Thursday, March 11, 2010

Why do we condemn successful people for "selling out"?


I'm a big Kevin Smith fan (link may be NSFW). I understand his limitations -- the childish bathroom humor, the penchant for jokes about oral sex, the somewhat obvious philosophical/religious points he makes when he's being serious  -- but I think his jokes are funny, and I enjoy his films. I even thought Jersey Girl was "good enough," which is more than many thought of it. (Full disclosure requires that I admit the only Smith film I haven't seen is Zach and Miri, but that is not a conscious decisions -- I just haven't gotten to it yet.) So, this weekend Kim and I saw Cop Out and it was fine. It was funny and escapist. Tracy Morgan is a lunatic. Some of the direction was sloppy and there were moments of terrible acting, but it was perfectly acceptable for a Friday night and the people in the theater were laughing really hard. All good.
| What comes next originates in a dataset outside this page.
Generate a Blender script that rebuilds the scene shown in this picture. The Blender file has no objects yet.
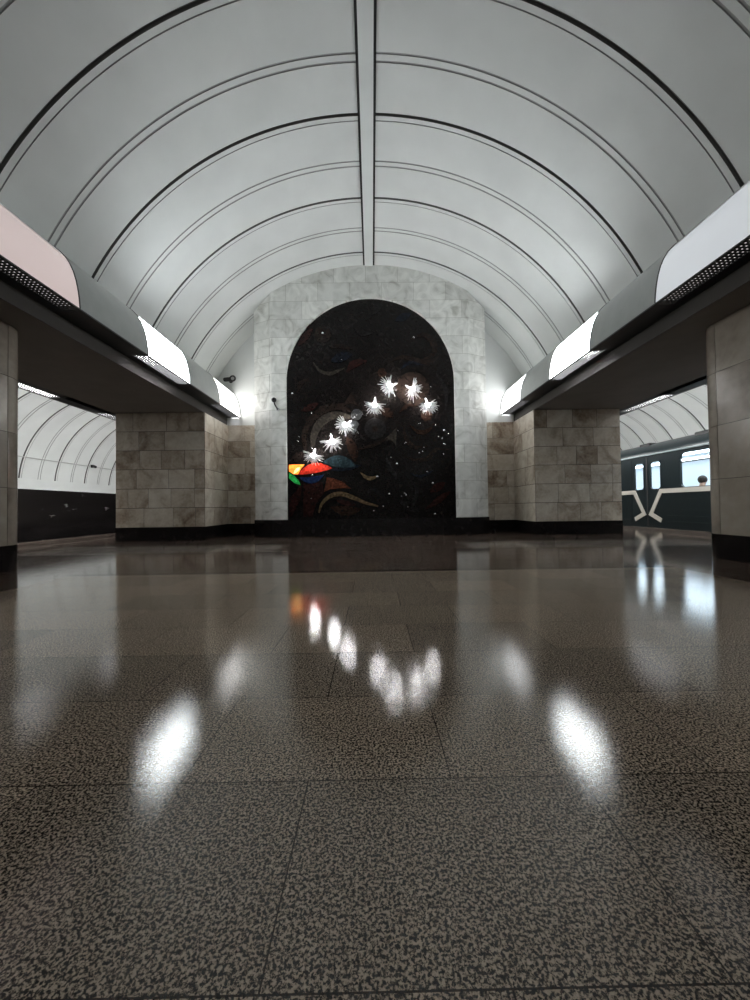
import bpy, bmesh, math, random
from mathutils import Vector, Matrix
R = random.Random(7)
sc = bpy.context.scene
COL = sc.collection
PI = math.pi

# ------------------------------------------------------------------ helpers
class MB:
    def __init__(s):
        s.v = []; s.f = []; s.m = []; s.t = []
    def vert(s, p):
        s.v.append(tuple(p)); return len(s.v) - 1
    def face(s, idx, m=0, t=0.5):
        s.f.append(tuple(idx)); s.m.append(m); s.t.append(t)
    def quad(s, a, b, c, d, m=0, t=0.5):
        i = [s.vert(p) for p in (a, b, c, d)]; s.face(i, m, t)
    def box(s, lo, hi, m=0, t=0.5, M=None):
        x0, y0, z0 = lo; x1, y1, z1 = hi
        P = [(x0,y0,z0),(x1,y0,z0),(x1,y1,z0),(x0,y1,z0),(x0,y0,z1),(x1,y0,z1),(x1,y1,z1),(x0,y1,z1)]
        if M is not None: P = [tuple(M @ Vector(p)) for p in P]
        b = len(s.v); s.v += P
        for q in ((0,3,2,1),(4,5,6,7),(0,1,5,4),(1,2,6,5),(2,3,7,6),(3,0,4,7)):
            s.face([b+i for i in q], m, t)
    def tube(s, pts, rad, n=10, m=0, cap=True, t=0.5):
        pts = [Vector(p) for p in pts]
        if not hasattr(rad, '__len__'): rad = [rad]*len(pts)
        rings = []
        ref = None
        for i, p in enumerate(pts):
            d = (pts[min(i+1, len(pts)-1)] - pts[max(i-1, 0)]).normalized()
            if ref is None:
                ref = Vector((0,0,1)) if abs(d.z) < .9 else Vector((1,0,0))
            u = (ref - d*ref.dot(d)).normalized(); w = d.cross(u); ref = u
            rings.append([s.vert(p + (u*math.cos(2*PI*k/n) + w*math.sin(2*PI*k/n))*rad[i]) for k in range(n)])
        for a, b in zip(rings, rings[1:]):
            for k in range(n):
                s.face((a[k], a[(k+1)%n], b[(k+1)%n], b[k]), m, t)
        if cap:
            s.face(rings[0][::-1], m, t); s.face(rings[-1], m, t)
    def sphere(s, c, r, n=14, k=9, m=0, sc=(1,1,1), M=None):
        c = Vector(c); rings = []
        for j in range(1, k):
            th = PI*j/k
            rg = []
            for i in range(n):
                ph = 2*PI*i/n
                p = Vector((math.sin(th)*math.cos(ph)*sc[0], math.sin(th)*math.sin(ph)*sc[1], math.cos(th)*sc[2]))*r
                if M is not None: p = M @ p
                rg.append(s.vert(c+p))
            rings.append(rg)
        top = Vector((0,0,r*sc[2])); 
        if M is not None: top = M @ top
        a = s.vert(c+top); b = s.vert(c-top)
        for i in range(n):
            s.face((a, rings[0][i], rings[0][(i+1)%n]), m)
            s.face((b, rings[-1][(i+1)%n], rings[-1][i]), m)
        for p, q in zip(rings, rings[1:]):
            for i in range(n):
                s.face((p[i], q[i], q[(i+1)%n], p[(i+1)%n]), m)
    def sheet(s, rows, m=0, t=0.5, mats=None):
        idx = [[s.vert(p) for p in r] for r in rows]
        for j in range(len(rows)-1):
            mm = mats[j] if mats else m
            for i in range(len(rows[0])-1):
                s.face((idx[j][i], idx[j][i+1], idx[j+1][i+1], idx[j+1][i]), mm, t)
    def prism(s, poly, off, m=0, t=0.5):
        """closed polygon (3D points) extruded by the vector off"""
        n = len(poly); off = Vector(off)
        a = [s.vert(p) for p in poly]; b = [s.vert(Vector(p)+off) for p in poly]
        s.face(a, m, t); s.face(b[::-1], m, t)
        for i in range(n):
            s.face((a[i], b[i], b[(i+1)%n], a[(i+1)%n]), m, t)
    def build(s, name, mats, parent=None, smooth=False, fix=True, bevel=0):
        me = bpy.data.meshes.new(name)
        me.from_pydata(s.v, [], s.f)
        mats = mats if isinstance(mats, (list, tuple)) else [mats]
        for m in mats: me.materials.append(m)
        me.polygons.foreach_set('material_index', s.m)
        at = me.attributes.new('tint', 'FLOAT', 'FACE')
        at.data.foreach_set('value', s.t)
        if fix:
            bm = bmesh.new(); bm.from_mesh(me)
            bmesh.ops.recalc_face_normals(bm, faces=bm.faces)
            bm.to_mesh(me); bm.free()
        me.update()
        o = bpy.data.objects.new(name, me); COL.objects.link(o)
        if smooth:
            me.polygons.foreach_set('use_smooth', [True]*len(me.polygons))
            me.set_sharp_from_angle(angle=math.radians(38))
        if bevel:
            bv = o.modifiers.new('bevel', 'BEVEL'); bv.width = bevel; bv.segments = 2
            bv.limit_method = 'ANGLE'; bv.angle_limit = math.radians(50)
        if parent is not None:
            o.parent = parent
            o.matrix_parent_inverse = Matrix.Translation(-parent.location)
        return o

def thing(name, label, cat, loc=(0,0,0), group=None):
    o = bpy.data.objects.new(name, None); COL.objects.link(o)
    o.location = loc; o.empty_display_size = .1
    o['label'] = label; o['category'] = cat; o['kind'] = 'thing'
    if group: o['group'] = group
    return o
def tag(o, label, cat, group=None):
    o['label'] = label; o['category'] = cat; o['kind'] = 'thing'
    if group: o['group'] = group
    return o
def struct(o, label=None, cat=None):
    o['kind'] = 'structure'
    if label: o['label'] = label
    if cat: o['category'] = cat
    return o

# ------------------------------------------------------------------ materials
def newmat(name):
    m = bpy.data.materials.new(name); m.use_nodes = True
    nt = m.node_tree
    for n in list(nt.nodes): nt.nodes.remove(n)
    out = nt.nodes.new('ShaderNodeOutputMaterial')
    return m, nt, out
def N(nt, t, **kw):
    n = nt.nodes.new(t)
    for k, v in kw.items():
        if k in n.inputs: n.inputs[k].default_value = v
        else: setattr(n, k, v)
    return n
def L(nt, a, b): nt.links.new(a, b)
def ramp(nt, fac, stops, interp='LINEAR'):
    r = nt.nodes.new('ShaderNodeValToRGB'); r.color_ramp.interpolation = interp
    e = r.color_ramp.elements
    while len(e) > 1: e.remove(e[-1])
    for i, (p, c) in enumerate(stops):
        x = e[0] if i == 0 else e.new(p)
        x.position = p; x.color = (*c, 1) if len(c) == 3 else c
    L(nt, fac, r.inputs[0]); return r
def pbr(name, col, rough=.5, metal=0, spec=.5, noise=0, nscale=6, coat=0, bump=0, bscale=200):
    m, nt, out = newmat(name)
    b = N(nt, 'ShaderNodeBsdfPrincipled', Roughness=rough, Metallic=metal)
    b.inputs['Specular IOR Level'].default_value = spec
    b.inputs['Coat Weight'].default_value = coat
    b.inputs['Coat Roughness'].default_value = .08
    b.inputs['Base Color'].default_value = (*col, 1)
    tc = N(nt, 'ShaderNodeTexCoord')
    if noise:
        nz = N(nt, 'ShaderNodeTexNoise', Scale=nscale, Detail=6.0)
        L(nt, tc.outputs['Object'], nz.inputs['Vector'])
        r = ramp(nt, nz.outputs['Fac'], [(.3, tuple(c*(1-noise) for c in col)), (.7, tuple(min(1, c*(1+noise)) for c in col))])
        L(nt, r.outputs[0], b.inputs['Base Color'])
    if bump:
        nz = N(nt, 'ShaderNodeTexNoise', Scale=bscale, Detail=3.0)
        L(nt, tc.outputs['Object'], nz.inputs['Vector'])
        bp = N(nt, 'ShaderNodeBump', Strength=bump, Distance=.01)
        L(nt, nz.outputs['Fac'], bp.inputs['Height']); L(nt, bp.outputs[0], b.inputs['Normal'])
    L(nt, b.outputs[0], out.inputs[0]); return m
def emit(name, col, strength, gloss=.0):
    m, nt, out = newmat(name)
    b = N(nt, 'ShaderNodeBsdfPrincipled', Roughness=.18)
    b.inputs['Base Color'].default_value = (*[c*.75 for c in col], 1)
    b.inputs['Emission Color'].default_value = (*col, 1)
    b.inputs['Emission Strength'].default_value = strength
    L(nt, b.outputs[0], out.inputs[0]); return m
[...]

I recognize that there will be people who don't like it and critics will attack it for a variety of reasons. This is also fine. But at least one critic has obliquely attacked him for taking a "studio paycheck" and others have chided him for selling out. Smith himself tells us that he took a tremendous pay cut to do the film but that doesn't concern me here. Instead what bothers me is the notion that once someone gets successful they are suddenly deemed unworthy of artistic respect. Lots of people claim to have known a rock band "before they were big," and others get infuriated when their favorite musician, or in this case, favorite director, does a project "for the money." But we all do things mostly for the money all the time. Most people don't dream of working everyday in cubicles filling out TPS reports, and most kids don't fantasize about being dental assistants. But we all do it anyway because money is a good thing to have. Furthermore, the job of an artist is not just to create art. It is to make sure that one's art is seen (or heard, or read...). The larger the audience, the more people experience the art, the more impact the art has, and the more influential the art can be. Being successful is good and is so for almost every reason.

Now, we can have a discussion about whether or not Cop Out constitutes art. If it does, it's certainly not "high art." (In my mind, the two candidates for films that look like low art but might actually be high art are South Park: The Movie and Harold and Kumar Go to White Castle, the latter of which is certainly high art in a different sense as well.) But that debate misses the point. If Kevin Smith wants a project because it's fun or because it's something different, or simply because it makes him some money, why should he be condemned for it? Why do we want our artists to be pure? Why do we only think art for art sake (and for no other result) is the only kind of art that is inherently valuable? This seems an odd position to hold and largely the only time we, in our culture, expect this kind of purity.